There was the stop-over in Australia en route, including the horse outing. He spent long months in New Guinea, with a lot of time spent by the troops wondering when they would get to go home, and whether they would get medals, or promotions, or pay hikes, as they heard other troops did. At some point the troops received a big crate of books, sent by kind souls back home, and my father later said with pardonable hyperbole that he read every great book ever written, in six months, in the army. He mentioned specifically Huck Finn, and Dostoevsky’s passage about how even a man stranded alone on a narrow mountain ledge, in miserable conditions, would cling to life. (The passage may have struck a chord.) There was still enough to do, and to witness. One day–according to my uncle–my father was walking through the jungle, by himself, and rather suddenly walked out into a clearing. At the same moment, a Japanese soldier entered the clearing from another direction. The Japanese soldier gave a single horrified look at the young American, pulled out a grenade, and blew himself up with it.

I do not know exactly which year the incident occurred. My impression is that it was close to the end of the war. I do know that it was not dinner-table conversation.
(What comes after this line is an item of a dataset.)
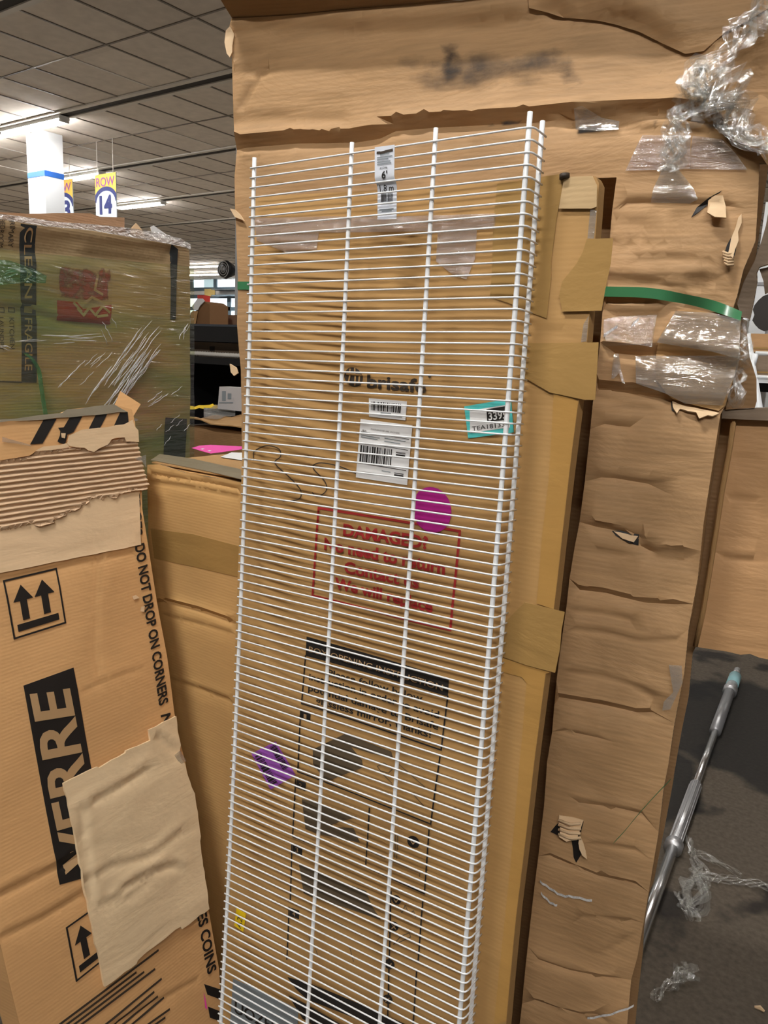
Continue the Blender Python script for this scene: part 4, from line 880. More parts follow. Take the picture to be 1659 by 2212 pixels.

My father may have told his parents, after he got home, and certainly told his brothers, but neither he nor anyone else dwelt on it aloud.

 

In memoriam: John Wilson Burns (September 3, 1939 – July 7, 1997)

*Added Nov. 12:

His Honorable Discharge paper shows “date of enlistment” to be 5 Sep. 1940, two days after his eighteenth birthday.

“Decorations and citations”: Asiatic Pacific with Bronze Star; Distinguished Unit Badge.